A contemporary of William Shakespeare, Ben Jonson overcame a rough upbringing to become an accomplished playwright, poet and actor. He also cultivated a bad-boy reputation through his ruthless exploits as a soldier, his hard-drinking lifestyle and his inflammatory writings. On September 22, 1598, he killed the actor Gabriel Spenser in a duel that may have arisen after the two men quarreled over which theater troupe was Elizabethan England’s finest. Sentenced to hang for the murder, Jonson used a legal loophole known as the “benefit of clergy,” reciting a Bible verse to escape the death penalty; his property was ultimately confiscated and his thumb branded. Jonson’s hit play “Every Man in His Humor” was produced the same year, with Shakespeare himself playing a role.

 

 Andrew Jackson and Charles Dickinson (1806)
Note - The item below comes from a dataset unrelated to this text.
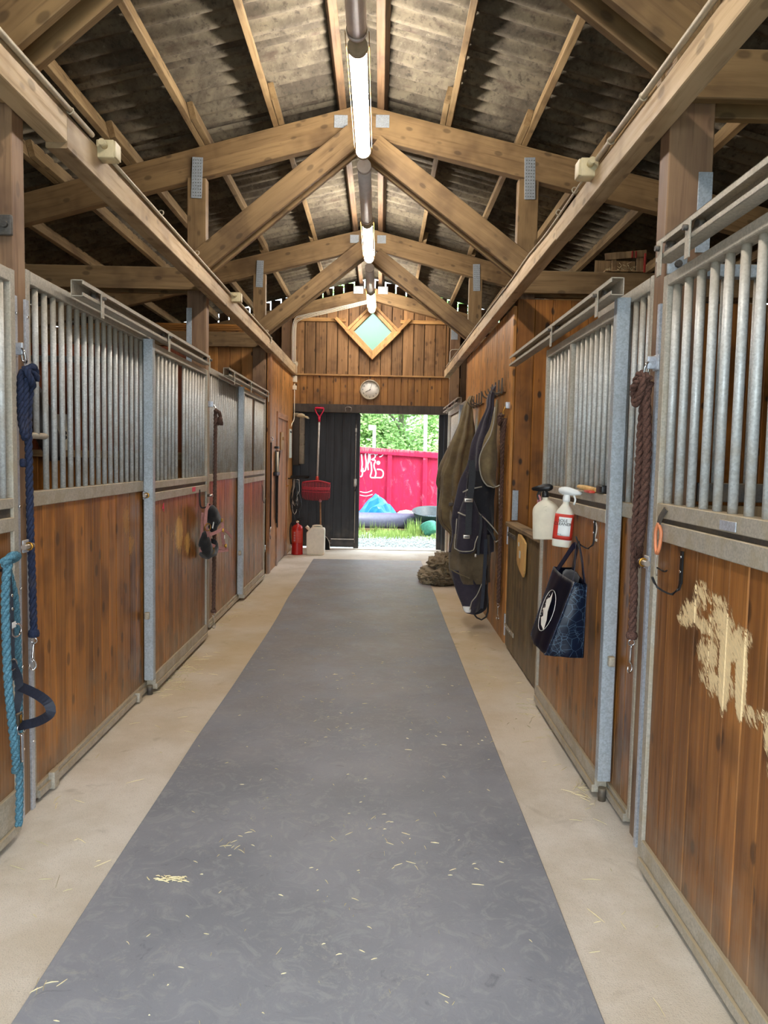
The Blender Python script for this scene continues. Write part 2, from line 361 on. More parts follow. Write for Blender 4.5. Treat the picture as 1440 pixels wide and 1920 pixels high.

More than two decades before he became the seventh president of the United States, Andrew Jackson faced off against Charles Dickinson, a lawyer regarded as one of the best shots in the area, in Logan, Kentucky. The proud and volatile Jackson, a former senator and representative of Tennessee, called for the duel after Dickinson described his wife Rachel as a bigamist, referring to a legal error in her 1791 divorce from her first husband. On May 30, 1806, the two men met with pistols in hand, standing 24 feet apart in accordance with dueling custom. After the signal, Dickinson fired first, grazing Jackson’s breastbone and breaking some of his ribs. Jackson, a former Tennessee militia leader, maintained his stance and fired back, fatally wounding his opponent. It was one of several duels Jackson was said to have participated in during his lifetime, the majority of which were allegedly in defense of Rachel’s honor.